ただし、完全にTOB価格まで上がるというよりは、少しだけ安い株価で落ち着くことが一般的です。

TOBに応募する

二つ目の方法としては、実施しているTOBに応募して株を売却する方法です。この方法であれば、市場で売却するのとは違い、確実にTOBの実施価格で売却することができます。

しかし、そのためには条件もあり、TOBの代理人(担当する金融機関)が株を保有している証券会社と違う場合は、別途、移管の手続きや口座開設など手間がかかります。

ですから、一般的には最初の選択肢に挙げた「市場で売却する」する個人投資家が多いでしょう。

また、TOBの買付数量にも上限がある場合もあり、TOBの応募株数が上限を超えた場合には、全株を売却できないリスクもあります。

市場で売却せずTOBにも応じない

TOBが実施されていても、必ずしも自分の意思で売却する義務はありません。

例えば、敵対的TOBでTOB価格に不満があれば、多くの株主がそれに応じないためTOBに失敗する可能性もあります。そうなった場合には、TOB実施後にも経営権は変わらず上場も維持することになるでしょう。

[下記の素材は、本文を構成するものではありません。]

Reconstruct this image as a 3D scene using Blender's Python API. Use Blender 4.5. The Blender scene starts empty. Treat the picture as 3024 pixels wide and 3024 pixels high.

しかし、TOBが成功した場合には、上場を維持するか上場廃止になるかで、状況が変わります。

上場を維持する場合には、市場価格で今後も取引されることになりますが、TOB価格よりも安い水準に戻ることが一般的です。ただ、TOBして上場維持するのは珍しいケースであり、基本的には上場廃止を見越した動きになることが多いでしょう。

上場廃止になった場合には、市場で売却できなくなるか、TOBで完全子会社される場合には結局TOB価格で売却することになります。

そのため、選択肢としてTOBに応じないというのは、敵対的TOBに対して反対する時くらいです。基本的にはTOBが実施されるなら、一般的な個人投資家は市場で売却するという選択肢を取ることになるでしょう。

ただし、最善の選択肢がどういうものかは、TOBの内容によっても大きく変わります。TOBが行われる際には、EDINETの公告などにしっかりと目を通し、自分の判断で選択しましょう。